Dans un entretien paru jeudi dans le quotidien allemand Handelsblatt, (Christine Lagarde) se déclare en faveur d'un fonds de secours européen pour prévenir toute faillite bancaire, sans toutefois évoquer de montant.En France même, son "conseiller spécial" Henri Guaino (Human Gag ?) a déclaré jeudi 2 octobre que"temporairement", les critères de Maastricht "ne sont pas la priorité des priorités. La priorité, c'est de sauver le système bancaire mondial et par conséquent de sauver les économies des citoyens, il n'y pas pas d'autre choix", a-t-il ajouté."Ce sont des règles de temps ordinaires, pas des règles de crise. Aujourd'hui la question est de savoir si oui ou non on laisse les choses dériver, le système s'effondrer, ou bien si on empêche que le système s'effondre". La majorité présidentielle a implosé dans les heures qui suivirent.
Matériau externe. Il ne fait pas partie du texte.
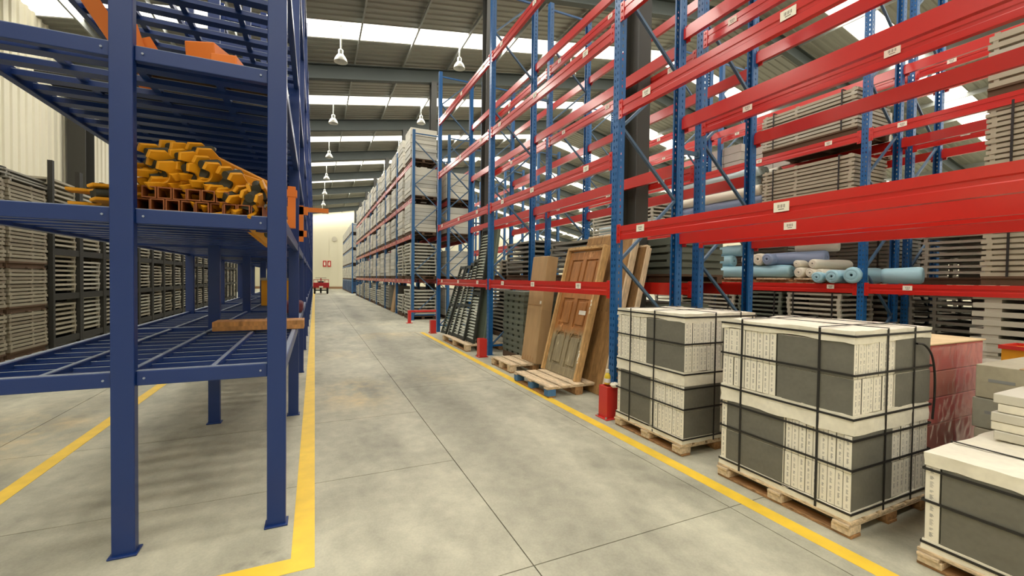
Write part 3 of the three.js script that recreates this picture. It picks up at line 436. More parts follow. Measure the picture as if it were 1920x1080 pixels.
// ---------- foam rolls ----------
{
  const rollGeo = (L, r, k) => memo(`roll${L},${r},${k}`, () => { // slack wrapped roll, axis along z, hollow core at both ends
    const prof = [[0.16, 0.02], [0.2, 0], [0.55, 0.004], [0.58, 0.016], [0.62, 0.003], [0.86, 0.01], [0.97, 0.03], [1, 0.06]], P = [...prof.map(([a, b]) => new THREE.Vector2(a * r, -L / 2 + b)), ...prof.slice().reverse().map(([a, b]) => new THREE.Vector2(a * r, L / 2 - b))];
    const pts = []; P.forEach((p, i) => { pts.push(p); if (i === prof.length - 1) for (let q = 1; q < 8; q++) pts.push(new THREE.Vector2(r, -L / 2 + 0.06 + (L - 0.12) * q / 8)); });
    const g = new THREE.LatheGeometry(pts, 22), p = g.attributes.position;
    for (let i = 0; i < p.count; i++) { const x = p.getX(i), y = p.getY(i), z = p.getZ(i), a = Math.atan2(z, x), rad = Math.hypot(x, z); const m = 1 + (rad > 0.7 * r ? 0.05 * Math.sin(3 * a + k) * Math.sin(5 * y + k) + 0.03 * Math.sin(9 * y + 2 * a + k) : 0); p.setX(i, x * m); p.setZ(i, z * m * 0.97); }
    g.computeVertexNormals(); g.rotateX(Math.PI / 2); return g;
  });
  const core = (L, r) => memo(`core${L},${r}`, () => { const c = new THREE.CylinderGeometry(r * 0.17, r * 0.17, L - 0.05, 12); c.rotateX(Math.PI / 2); return c; });
  const roll = (label, group, x, y, z, L, r, yaw, mat, tilt = 0) => { const o = thing('foam_roll', label, 'foam roll', [x, y + r, z], yaw, group); o.rotation.x = 0; part('wrap', rollGeo(L, r, used['foam_roll'] % 4), mat, o, null, [tilt, 0, 0]); part('core', core(L, r), mats.core, o, null, [tilt, 0, 0]); return o; };
  const X = Math.PI / 2, g1 = 'foam rolls on the first beam', gU = 'foam rolls on the second beam';
  const dk = thing('wooden_pallet', 'tan wooden boards under the blue foam rolls on the first beam', 'pallet', [8.56, 1.502, -5.9]);
  for (let i = 0; i < 4; i++) part('board', bx(0.98, 0.03, 0.6), mats.palletWood, dk, [0, 0.075, 1.12 - i * 0.75]); for (const q of [-0.4, 0, 0.4]) part('runner', bx(0.08, 0.06, 3.0), mats.palletDark, dk, [q, 0.03, -0.06]);
  const yb = 1.594, xf = 8.06;
  roll('long light blue roll lying lengthwise, lowest in front on the first beam', g1, xf + 0.12, yb, -5.95, 1.5, 0.125, 0.04, mats.foamBlue);
  roll('light blue roll at the far left of the first beam, lowest', g1, xf + 0.12, yb, -7.0, 0.55, 0.12, 0.05, mats.foamBlue);
  roll('light blue roll at the far left, on top of the lowest', g1, xf + 0.18, yb + 0.23, -6.9, 0.8, 0.13, 0.1, mats.foamBlue);
  roll('pale grey-green roll at the far left, highest', g1, xf + 0.25, yb + 0.46, -6.8, 0.9, 0.12, 0.1, mats.foamBlue);
  roll('light blue roll behind the lowest front roll', g1, xf + 0.4, yb, -6.2, 1.6, 0.125, 0, mats.foamBlue); roll('white roll in the back, lowest, first beam', g1, xf + 0.67, yb, -6.2, 1.6, 0.125, 0, mats.foamWhite);
  [[-6.1, 'left'], [-5.84, 'right']].forEach(([z, w]) => roll(`white roll end pointing at the aisle, ${w} of the pair in the second layer`, g1, xf + 0.5, yb + 0.25, z, 1.0, 0.122, X + 0.06, mats.foamWhite));
  roll('slate blue roll lying across to the right of the white pair', g1, xf + 0.28, yb + 0.25, -5.2, 1.0, 0.125, 0.12, mats.foamSlate);
  roll('slate blue roll end beside the white pair', g1, xf + 0.42, yb + 0.25, -5.6, 0.9, 0.115, X, mats.foamSlate);
  roll('white roll above the slate blue one', g1, xf + 0.5, yb + 0.49, -4.98, 0.7, 0.1, 0.3, mats.foamWhite);
  [[-4.96, 0.0, 0.1], [-4.76, 0.0, 0.09], [-5.0, 0.19, 0.07], [-4.6, 0.0, 0.08], [-4.72, 0.17, 0.085]].forEach(([z, dy, r], i) => roll(`thin white roll end in the cluster right of the blue rolls, ${ORD[i]}`, 'thin white roll ends', xf + 0.48, yb + dy, z, 0.96, r, X - 0.1, mats.foamWhite));
  [[-4.6, 0.1], [-4.38, 0.115], [-4.1, 0.135]].forEach(([z, r], i) => roll(`light blue roll with dark core lying on the red beam, ${['left', 'middle', 'right'][i]} of three`, 'blue rolls with dark cores', xf + 0.36, 1.505, z - 0.02, 0.9, r, X + (i - 1) * 0.04, mats.foamBlue));
  roll('pale blue roll right of the blue upright on the first beam', g1, xf + 0.32, 1.505, -3.6, 0.5, 0.13, 0.25, mats.foamBlue);
  // tall pile of the second beam
  const pal2 = thing('wooden_pallet', 'tan wooden pallet under the tall foam roll pile on the second beam', 'pallet', [8.56, 2.752, -7.2]);
  for (let i = 0; i < 4; i++) part('board', bx(0.98, 0.03, 0.5), mats.palletWood, pal2, [0, 0.105, 1.05 - i * 0.7]); for (const q of [-0.4, 0, 0.4]) part('runner', bx(0.08, 0.09, 2.6), mats.palletDark, pal2, [q, 0.045, 0]);
  const cm = [mats.foamPale, mats.foamPale, mats.foamWhite, mats.foamSlate];
  for (let l = 0; l < 5; l++) for (let i = 0; i < 4 - (l > 3 ? 1 : 0); i++) roll(`slack ${['light blue', 'light blue', 'white', 'slate blue'][(l * 3 + i) % 4]} foam roll in the tall pile, ${['lowest', 'second', 'third', 'fourth', 'top'][l]} layer, ${ORD[i]} from the front`, gU, 8.17 + i * 0.235 + (l % 2) * 0.07, 2.874 + l * 0.195, -6.95 + rr(-0.06, 0.1), 2.1 + rr(-0.15, 0.1), 0.115, rr(-0.04, 0.04), cm[(l * 3 + i) % 4]);
  for (let l = 0; l < 2; l++) for (let i = 0; i < 3; i++) roll(`pale foam roll in the bay further left, ${['lower', 'upper'][l]} layer, ${ORD[i]} from the front`, gU, 8.2 + i * 0.25, 2.76 + l * 0.21, -10.0, 2.4, 0.12, 0.02 * i, cm[(l + i) % 4]);
}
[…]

"Les propos de Guaino n'étaient vraiment pas indispensables, explique à LEXPRESS.fr le député de la Drôme Hervé Mariton. Laisser entendre qu'on peut jouer avec les règles de Maastricht sur la maîtrise des déficits, c'est risquer de fragiliser le crédit que les Français portent à l'Etat."
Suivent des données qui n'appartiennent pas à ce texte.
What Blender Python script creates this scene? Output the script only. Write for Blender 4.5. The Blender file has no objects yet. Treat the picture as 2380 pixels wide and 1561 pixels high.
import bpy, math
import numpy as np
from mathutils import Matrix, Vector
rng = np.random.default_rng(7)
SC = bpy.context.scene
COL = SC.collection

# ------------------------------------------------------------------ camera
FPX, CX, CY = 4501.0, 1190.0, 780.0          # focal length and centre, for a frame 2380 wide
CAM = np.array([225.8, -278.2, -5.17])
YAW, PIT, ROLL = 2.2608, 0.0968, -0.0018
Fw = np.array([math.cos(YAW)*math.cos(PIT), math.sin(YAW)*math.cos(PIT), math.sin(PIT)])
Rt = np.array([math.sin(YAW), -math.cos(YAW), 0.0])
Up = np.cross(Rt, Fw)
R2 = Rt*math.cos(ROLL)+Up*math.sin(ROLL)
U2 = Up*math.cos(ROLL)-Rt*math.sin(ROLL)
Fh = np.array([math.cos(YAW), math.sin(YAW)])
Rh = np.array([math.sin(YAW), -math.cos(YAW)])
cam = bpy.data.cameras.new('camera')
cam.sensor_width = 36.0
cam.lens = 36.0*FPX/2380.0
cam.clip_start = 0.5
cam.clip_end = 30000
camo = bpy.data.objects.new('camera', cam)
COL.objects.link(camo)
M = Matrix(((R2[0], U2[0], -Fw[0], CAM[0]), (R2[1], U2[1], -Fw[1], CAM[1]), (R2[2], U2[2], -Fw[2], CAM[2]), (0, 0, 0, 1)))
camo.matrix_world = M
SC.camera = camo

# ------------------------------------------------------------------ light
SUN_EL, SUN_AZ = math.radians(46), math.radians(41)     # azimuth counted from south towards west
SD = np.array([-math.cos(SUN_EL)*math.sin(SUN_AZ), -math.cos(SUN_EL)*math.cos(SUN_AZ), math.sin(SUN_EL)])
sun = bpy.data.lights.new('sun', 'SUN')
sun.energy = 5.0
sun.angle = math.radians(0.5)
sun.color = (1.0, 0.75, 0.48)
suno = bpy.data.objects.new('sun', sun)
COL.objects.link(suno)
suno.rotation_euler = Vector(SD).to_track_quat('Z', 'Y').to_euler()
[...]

Son gouvernement rafistole
Le souhait d'union nationale a volé en éclat. Après son annonce de dépenser quelques 2 milliards d'euros pour financer par l'Etat 30 000 logements, Sarkozy a annoncé une revalorisation de la prime de Noël: "Pour les titulaires des minima sociaux comme le revenu minimum d’insertion (RMI) et l’allocation de solidarité spécifique dont le pouvoir d’achat n’est pas garanti, j’ai décidé d’accorder une prime exceptionnelle pour compenser le retard sur l’évolution réelle des prix en 2008." Il a fallu attendre une crise boursière pour le gouvernement reconnaisse que le pouvoir d'achat des plus faibles est au plus mal. Quel est le rapport ?
Similairement, Eric Woerth et André Santini ont annoncé le 1er octobre une revalorisation au 1er octobre de 0,3 % du point d’indice fonction publique, soit pour l’année 2008 + 0,8 %.
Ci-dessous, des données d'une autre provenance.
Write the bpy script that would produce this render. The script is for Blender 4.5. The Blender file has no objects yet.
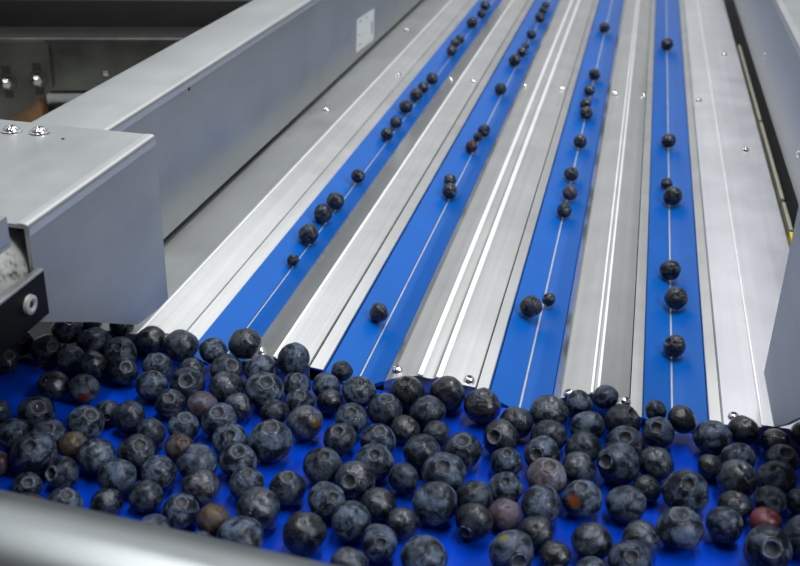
import bpy, bmesh, math, random
from mathutils import Vector, Matrix, noise as mnoise
random.seed(11)
scene = bpy.context.scene
COL = scene.collection
PI = math.pi

# ------------------------------------------------------------------ camera, world, lamps, exposure
CAM_H = 0.25
R = ((0.9751476831518484, 0.12031120576615417, -0.1860435696568855),
     (0.21995218358800567, -0.42485060556162313, 0.8781360941726462),
     (0.026608889087118337, -0.8972330671130084, -0.44075479611744806))
cam_data = bpy.data.cameras.new('camera')
cam_data.sensor_width = 36.0
cam_data.lens = 1050.0 / 800.0 * 36.0
cam_data.clip_start = 0.01
cam_data.dof.use_dof = True
cam_data.dof.focus_distance = 0.50
cam_data.dof.aperture_fstop = 18.0
cam = bpy.data.objects.new('camera', cam_data)
COL.objects.link(cam)
cam.matrix_world = Matrix(((R[0][0], -R[0][1], -R[0][2], 0.0),
                           (R[1][0], -R[1][1], -R[1][2], 0.0),
                           (R[2][0], -R[2][1], -R[2][2], CAM_H),
                           (0, 0, 0, 1)))
scene.camera = cam

world = bpy.data.worlds.new('hall'); scene.world = world
world.use_nodes = True
wt = world.node_tree; wt.nodes.clear()
wo = wt.nodes.new('ShaderNodeOutputWorld'); wb = wt.nodes.new('ShaderNodeBackground')
tc = wt.nodes.new('ShaderNodeTexCoord'); sx = wt.nodes.new('ShaderNodeSeparateXYZ')
rp = wt.nodes.new('ShaderNodeValToRGB'); mr = wt.nodes.new('ShaderNodeMapRange')
nz = wt.nodes.new('ShaderNodeTexNoise'); mx = wt.nodes.new('ShaderNodeMix'); mx.data_type = 'RGBA'; mx.blend_type = 'MULTIPLY'
nr = wt.nodes.new('ShaderNodeValToRGB')
nz.inputs['Scale'].default_value = 2.2; nz.inputs['Detail'].default_value = 2.0
nr.color_ramp.elements[0].position = 0.35; nr.color_ramp.elements[0].color = (.80, .81, .83, 1)
nr.color_ramp.elements[1].position = 0.65; nr.color_ramp.elements[1].color = (1.12, 1.12, 1.13, 1)
mr.inputs['From Min'].default_value = -1; mr.inputs['From Max'].default_value = 1
els = rp.color_ramp.elements
els[0].position = 0.0; els[0].color = (.02, .02, .022, 1)
els[1].position = 1.0; els[1].color = (.16, .165, .17, 1)
for p, v in ((.47, .06), (.505, .26), (.526, .40), (.587, .50), (.671, .60), (.711, .64), (.732, .72), (.745, 1.35), (.80, 1.5), (.85, .40)):
    c = (v * .985, v, v * 1.01, 1)
    e = els.new(p); e.color = c
wt.links.new(tc.outputs['Generated'], sx.inputs[0]); wt.links.new(sx.outputs['Z'], mr.inputs['Value'])
wt.links.new(mr.outputs[0], rp.inputs[0]); wt.links.new(tc.outputs['Generated'], nz.inputs['Vector'])
wt.links.new(nz.outputs[0], nr.inputs[0])
mx.inputs[0].default_value = 1.0
wt.links.new(rp.outputs[0], mx.inputs[6]); wt.links.new(nr.outputs[0], mx.inputs[7])
def az(axis, stops):
    m_ = wt.nodes.new('ShaderNodeMapRange'); m_.inputs['From Min'].default_value = -1; m_.inputs['From Max'].default_value = 1
    r_ = wt.nodes.new('ShaderNodeValToRGB'); wt.links.new(sx.outputs[axis], m_.inputs['Value']); wt.links.new(m_.outputs[0], r_.inputs[0])
    e_ = r_.color_ramp.elements; e_[0].position = stops[0][0]; e_[0].color = (stops[0][1],) * 3 + (1,); e_[1].position = stops[-1][0]; e_[1].color = (stops[-1][1],) * 3 + (1,)
    for p_, v_ in stops[1:-1]: q_ = e_.new(p_); q_.color = (v_, v_, v_, 1)
    return r_.outputs[0]
# the hall is darker to the sides and behind the photographer
src = mx.outputs[2]
for axis, stops in (('X', ((.10, .60), (.28, .98), (.55, 1.0), (.62, .95), (.72, .45))), ('Y', ((.35, .15), (.62, 1.0)))):
    mm = wt.nodes.new('ShaderNodeMix'); mm.data_type = 'RGBA'; mm.blend_type = 'MULTIPLY'; mm.inputs[0].default_value = 1
    wt.links.new(src, mm.inputs[6]); wt.links.new(az(axis, stops), mm.inputs[7]); src = mm.outputs[2]
wt.links.new(src, wb.inputs[0]); wb.inputs[1].default_value = 1.0
wt.links.new(wb.outputs[0], wo.inputs[0])

def area_lamp(name, loc, sx_, sy_, watts, target=None, col=(1, 1, 1)):
    l = bpy.data.lights.new(name, 'AREA'); l.shape = 'RECTANGLE'; l.size = sx_; l.size_y = sy_
    l.energy = watts; l.color = col
    o = bpy.data.objects.new(name, l); COL.objects.link(o); o.location = loc
    if target is not None:
        o.rotation_euler = (Vector(target) - Vector(loc)).to_track_quat('-Z', 'Y').to_euler()
    return o
# fluorescent battens of the packing hall, running along the conveyor
for lx, ly, w in ((-0.9, 0.5, 16), (0.15, 0.7, 38), (1.5, -0.1, 26)):
    area_lamp('batten_and_side_fill', (lx, ly, 2.0), 0.10, 1.8, w, None, (.96, .985, 1.0))

area_lamp('batten_and_side_fill', (1.7, -0.3, 1.35), 0.12, 1.2, 26, (-.1, .4, 0), (.96, .985, 1.0))  # added low side fill to reach berries under the left box, no real batten

scene.view_settings.view_transform = 'Standard'
scene.view_settings.look = 'None'
scene.view_settings.gamma = 1.0
scene.view_settings.use_curve_mapping = False
scene.view_settings.exposure = 0.0

# ------------------------------------------------------------------ helpers
def tag(o, label=None, cat=None, group=None, kind=None):
    if label: o['label'] = label
    if cat: o['category'] = cat
    if group: o['group'] = group
    if kind: o['kind'] = kind
    return o

def link_mesh(name, me, mat, parent=None, loc=None):
    o = bpy.data.objects.new(name, me); COL.objects.link(o)
    if mat is not None and not me.materials: me.materials.append(mat)
    if parent is not None: o.parent = parent
    if loc is not None: o.location = loc
    return o

def mesh_obj(name, bm, mat, parent=None, loc=None, smooth=35):
    me = bpy.data.meshes.new(name)
    bmesh.ops.recalc_face_normals(bm, faces=bm.faces)
    bm.to_mesh(me); bm.free()
    if smooth:
        for p in me.polygons: p.use_smooth = True
        me.set_sharp_from_angle(angle=math.radians(smooth))
    return link_mesh(name, me, mat, parent, loc)

def empty(name, loc=(0, 0, 0)):
    o = bpy.data.objects.new(name, None); COL.objects.link(o); o.location = loc; o.empty_display_size = .01
    return o

def add_box(bm, x0, x1, y0, y1, z0, z1, bevel=0.0, seg=3, mat=None):
    vs = [bm.verts.new((x, y, z)) for x in (x0, x1) for y in (y0, y1) for z in (z0, z1)]
    f = [(0, 1, 3, 2), (4, 6, 7, 5), (0, 4, 5, 1), (2, 3, 7, 6), (0, 2, 6, 4), (1, 5, 7, 3)]
    fs = [bm.faces.new([vs[i] for i in q]) for q in f]
    if bevel > 0:
        es = list({e for q in fs for e in q.edges})
        bmesh.ops.bevel(bm, geom=es, offset=bevel, segments=seg, profile=.5, affect='EDGES')
    if mat is not None: bm.transform(mat)

def fillet(pts, seg=5):
    """pts: (x, z, r) -> polyline with rounded corners"""
    out = []
    for i, (x, z, r) in enumerate(pts):
        if r <= 0 or i == 0 or i == len(pts) - 1:
            out.append(Vector((x, z))); continue
        p = Vector((x, z)); a = Vector(pts[i-1][:2]); b = Vector(pts[i+1][:2])
        da = (a - p); db = (b - p); la = da.length; lb = db.length; da.normalize(); db.normalize()
        t = min(r, la * .45, lb * .45)
        p0 = p + da * t; p1 = p + db * t
        for k in range(seg + 1):
            s = k / seg
            out.append(p0 * (1 - s) ** 2 + p * 2 * s * (1 - s) + p1 * s ** 2)
    return out

def front_skirt(bm, pts, y, zlow):
    pl = fillet([p for p in pts if p[1] > zlow]); 
    f = [bm.verts.new((p.x, y, p.y - .0004)) for p in pl] + [bm.verts.new((pl[-1].x, y, zlow)), bm.verts.new((pl[0].x, y, zlow))]
    g = [bm.verts.new((v.co.x, y + .0008, v.co.z)) for v in f]
    bm.faces.new(f); bm.faces.new(g[::-1])
    for i in range(len(f)): bm.faces.new((f[i], g[i], g[(i+1) % len(f)], f[(i+1) % len(f)]))

def sheet(bm, pts, y0, y1, th=0.0010, ny=1):
    """a bent metal sheet: profile (x, z, r) extruded along y; thickness below the profile"""
    pl = fillet(pts); n = len(pl); nor = []
    for i in range(n):
        a = pl[max(i-1, 0)]; b = pl[min(i+1, n-1)]; d = (b - a).normalized(); nor.append(Vector((-d.y, d.x)))
    rows = []
    for k in range(ny + 1):
        y = y0 + (y1 - y0) * k / ny
        top = [bm.verts.new((p.x, y, p.y)) for p in pl]
        bot = [bm.verts.new((p.x - m.x * th, y, p.y - m.y * th)) for p, m in zip(pl, nor)]
        rows.append((top, bot))
    for k in range(ny):
        (t0, b0), (t1, b1) = rows[k], rows[k+1]
        for i in range(n - 1):
            bm.faces.new((t0[i], t0[i+1], t1[i+1], t1[i])); bm.faces.new((b0[i], b1[i], b1[i+1], b0[i+1]))
        bm.faces.new((t0[0], t1[0], b1[0], b0[0])); bm.faces.new((t0[-1], b0[-1], b1[-1], t1[-1]))
    for t, b, flip in ((rows[0][0], rows[0][1], 0), (rows[-1][0], rows[-1][1], 1)):
        for i in range(n - 1):
            bm.faces.new((t[i], b[i], b[i+1], t[i+1]))

def lathe(bm, prof, seg=24, M=None):
    rings = []
    for r, z in prof:
        if r < 1e-7: rings.append([bm.verts.new((0, 0, z))])
        else: rings.append([bm.verts.new((r*math.cos(2*PI*k/seg), r*math.sin(2*PI*k/seg), z)) for k in range(seg)])
    for a, b in zip(rings, rings[1:]):
        for k in range(seg):
            k2 = (k + 1) % seg
            if len(a) == 1 and len(b) == 1: continue
            if len(a) == 1: bm.faces.new((a[0], b[k], b[k2]))
            elif len(b) == 1: bm.faces.new((a[k], a[k2], b[0]))
            else: bm.faces.new((a[k], a[k2], b[k2], b[k]))
    if M is not None: bmesh.ops.transform(bm, matrix=M, verts=[v for q in rings for v in q])

def tube(bm, a, b, r, seg=32, cap=0.0):
    a = Vector(a); b = Vector(b); L = (b - a).length
    M = Matrix.Translation(a) @ (b - a).to_track_quat('Z', 'Y').to_matrix().to_4x4()
    prof = [(0, 0)]
    if cap > 0:
        for k in range(6): t = k / 5 * PI / 2; prof.append((r - cap + cap*math.sin(t), cap - cap*math.cos(t)))
        for k in range(6): t = k / 5 * PI / 2; prof.append((r - cap + cap*math.cos(t), L - cap + cap*math.sin(t)))
    else: prof += [(r, 0), (r, L)]
    prof.append((0, L)); lathe(bm, prof, seg, M)

# ------------------------------------------------------------------ materials
def nodes_mat(name):
    m = bpy.data.materials.new(name); m.use_nodes = True
    nt = m.node_tree; return m, nt, nt.nodes['Principled BSDF']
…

"Cette revalorisation qui concerne les 5,2 millions d’agents, intervient aux côtés d’autres mesures salariales appliquées également en 2008 :
la création d’une garantie individuelle de pouvoir d’achat (GIPA) pour tous les fonctionnaires. Cette prime individuelle sera versée pour la première fois au mois d’octobre ;
un relèvement de la grille indiciaire des agents de catégorie C ;
une refonte des grilles des catégories B et A ;
et la mise en place d’une politique de rémunération au mérite qui concernera à terme l’ensemble des agents des trois fonctions publiques."